Source data:

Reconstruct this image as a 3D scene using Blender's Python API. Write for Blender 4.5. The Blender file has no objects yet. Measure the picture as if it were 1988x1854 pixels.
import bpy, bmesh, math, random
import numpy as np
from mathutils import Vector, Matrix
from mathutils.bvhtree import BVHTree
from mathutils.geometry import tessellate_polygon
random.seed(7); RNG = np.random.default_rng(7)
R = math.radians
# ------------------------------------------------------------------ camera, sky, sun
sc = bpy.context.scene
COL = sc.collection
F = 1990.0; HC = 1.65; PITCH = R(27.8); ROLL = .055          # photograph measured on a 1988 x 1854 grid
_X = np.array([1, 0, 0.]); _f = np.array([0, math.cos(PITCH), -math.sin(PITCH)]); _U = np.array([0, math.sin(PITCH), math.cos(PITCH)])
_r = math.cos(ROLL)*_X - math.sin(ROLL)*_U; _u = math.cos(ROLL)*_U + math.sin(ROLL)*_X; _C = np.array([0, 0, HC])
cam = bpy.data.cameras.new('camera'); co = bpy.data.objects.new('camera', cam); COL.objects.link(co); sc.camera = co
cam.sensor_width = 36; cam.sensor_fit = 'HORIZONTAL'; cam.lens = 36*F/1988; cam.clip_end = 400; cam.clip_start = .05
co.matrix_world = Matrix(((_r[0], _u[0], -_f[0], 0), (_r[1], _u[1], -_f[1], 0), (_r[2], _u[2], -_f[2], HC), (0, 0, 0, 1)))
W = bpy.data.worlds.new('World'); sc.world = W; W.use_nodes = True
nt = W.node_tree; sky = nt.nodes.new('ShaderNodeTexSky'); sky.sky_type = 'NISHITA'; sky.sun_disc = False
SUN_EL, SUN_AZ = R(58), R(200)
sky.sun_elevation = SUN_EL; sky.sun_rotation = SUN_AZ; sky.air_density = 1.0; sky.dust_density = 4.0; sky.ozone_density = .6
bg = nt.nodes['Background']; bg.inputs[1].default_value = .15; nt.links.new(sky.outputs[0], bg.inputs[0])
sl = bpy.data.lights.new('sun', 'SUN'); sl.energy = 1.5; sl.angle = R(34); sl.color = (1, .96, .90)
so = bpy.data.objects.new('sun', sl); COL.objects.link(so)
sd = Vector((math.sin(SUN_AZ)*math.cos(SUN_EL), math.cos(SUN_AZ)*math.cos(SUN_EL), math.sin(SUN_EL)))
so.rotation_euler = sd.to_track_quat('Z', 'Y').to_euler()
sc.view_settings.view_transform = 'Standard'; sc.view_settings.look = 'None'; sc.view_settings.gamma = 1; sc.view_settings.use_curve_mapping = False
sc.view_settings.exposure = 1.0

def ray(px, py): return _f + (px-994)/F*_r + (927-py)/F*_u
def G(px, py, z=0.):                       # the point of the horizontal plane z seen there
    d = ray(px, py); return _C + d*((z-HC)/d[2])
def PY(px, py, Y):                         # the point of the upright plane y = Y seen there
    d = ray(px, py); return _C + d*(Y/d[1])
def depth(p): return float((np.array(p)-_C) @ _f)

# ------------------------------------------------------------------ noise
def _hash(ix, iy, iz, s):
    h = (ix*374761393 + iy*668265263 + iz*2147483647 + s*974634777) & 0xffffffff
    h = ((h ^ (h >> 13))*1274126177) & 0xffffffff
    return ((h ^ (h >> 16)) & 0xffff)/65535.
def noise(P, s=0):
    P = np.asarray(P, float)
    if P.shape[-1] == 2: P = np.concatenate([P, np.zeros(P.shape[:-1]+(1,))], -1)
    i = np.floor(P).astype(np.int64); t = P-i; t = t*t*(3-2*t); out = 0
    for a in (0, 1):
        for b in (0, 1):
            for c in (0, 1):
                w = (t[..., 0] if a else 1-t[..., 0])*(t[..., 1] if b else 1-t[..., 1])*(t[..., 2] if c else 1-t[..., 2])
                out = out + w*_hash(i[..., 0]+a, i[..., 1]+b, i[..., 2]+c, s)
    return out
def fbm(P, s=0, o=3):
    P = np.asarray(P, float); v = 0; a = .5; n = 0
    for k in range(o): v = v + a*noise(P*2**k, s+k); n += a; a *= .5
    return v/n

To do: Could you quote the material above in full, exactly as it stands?

Solved problem:
Reconstruct this image as a 3D scene using Blender's Python API. Write for Blender 4.5. The Blender file has no objects yet. Measure the picture as if it were 1988x1854 pixels.
import bpy, bmesh, math, random
import numpy as np
from mathutils import Vector, Matrix
from mathutils.bvhtree import BVHTree
from mathutils.geometry import tessellate_polygon
random.seed(7); RNG = np.random.default_rng(7)
R = math.radians
# ------------------------------------------------------------------ camera, sky, sun
sc = bpy.context.scene
COL = sc.collection
F = 1990.0; HC = 1.65; PITCH = R(27.8); ROLL = .055          # photograph measured on a 1988 x 1854 grid
_X = np.array([1, 0, 0.]); _f = np.array([0, math.cos(PITCH), -math.sin(PITCH)]); _U = np.array([0, math.sin(PITCH), math.cos(PITCH)])
_r = math.cos(ROLL)*_X - math.sin(ROLL)*_U; _u = math.cos(ROLL)*_U + math.sin(ROLL)*_X; _C = np.array([0, 0, HC])
cam = bpy.data.cameras.new('camera'); co = bpy.data.objects.new('camera', cam); COL.objects.link(co); sc.camera = co
cam.sensor_width = 36; cam.sensor_fit = 'HORIZONTAL'; cam.lens = 36*F/1988; cam.clip_end = 400; cam.clip_start = .05
co.matrix_world = Matrix(((_r[0], _u[0], -_f[0], 0), (_r[1], _u[1], -_f[1], 0), (_r[2], _u[2], -_f[2], HC), (0, 0, 0, 1)))
W = bpy.data.worlds.new('World'); sc.world = W; W.use_nodes = True
nt = W.node_tree; sky = nt.nodes.new('ShaderNodeTexSky'); sky.sky_type = 'NISHITA'; sky.sun_disc = False
SUN_EL, SUN_AZ = R(58), R(200)
sky.sun_elevation = SUN_EL; sky.sun_rotation = SUN_AZ; sky.air_density = 1.0; sky.dust_density = 4.0; sky.ozone_density = .6
bg = nt.nodes['Background']; bg.inputs[1].default_value = .15; nt.links.new(sky.outputs[0], bg.inputs[0])
sl = bpy.data.lights.new('sun', 'SUN'); sl.energy = 1.5; sl.angle = R(34); sl.color = (1, .96, .90)
so = bpy.data.objects.new('sun', sl); COL.objects.link(so)
sd = Vector((math.sin(SUN_AZ)*math.cos(SUN_EL), math.cos(SUN_AZ)*math.cos(SUN_EL), math.sin(SUN_EL)))
so.rotation_euler = sd.to_track_quat('Z', 'Y').to_euler()
sc.view_settings.view_transform = 'Standard'; sc.view_settings.look = 'None'; sc.view_settings.gamma = 1; sc.view_settings.use_curve_mapping = False
sc.view_settings.exposure = 1.0

def ray(px, py): return _f + (px-994)/F*_r + (927-py)/F*_u
def G(px, py, z=0.):                       # the point of the horizontal plane z seen there
    d = ray(px, py); return _C + d*((z-HC)/d[2])
def PY(px, py, Y):                         # the point of the upright plane y = Y seen there
    d = ray(px, py); return _C + d*(Y/d[1])
def depth(p): return float((np.array(p)-_C) @ _f)

# ------------------------------------------------------------------ noise
def _hash(ix, iy, iz, s):
    h = (ix*374761393 + iy*668265263 + iz*2147483647 + s*974634777) & 0xffffffff
    h = ((h ^ (h >> 13))*1274126177) & 0xffffffff
    return ((h ^ (h >> 16)) & 0xffff)/65535.
def noise(P, s=0):
    P = np.asarray(P, float)
    if P.shape[-1] == 2: P = np.concatenate([P, np.zeros(P.shape[:-1]+(1,))], -1)
    i = np.floor(P).astype(np.int64); t = P-i; t = t*t*(3-2*t); out = 0
    for a in (0, 1):
        for b in (0, 1):
            for c in (0, 1):
                w = (t[..., 0] if a else 1-t[..., 0])*(t[..., 1] if b else 1-t[..., 1])*(t[..., 2] if c else 1-t[..., 2])
                out = out + w*_hash(i[..., 0]+a, i[..., 1]+b, i[..., 2]+c, s)
    return out
def fbm(P, s=0, o=3):
    P = np.asarray(P, float); v = 0; a = .5; n = 0
    for k in range(o): v = v + a*noise(P*2**k, s+k); n += a; a *= .5
    return v/n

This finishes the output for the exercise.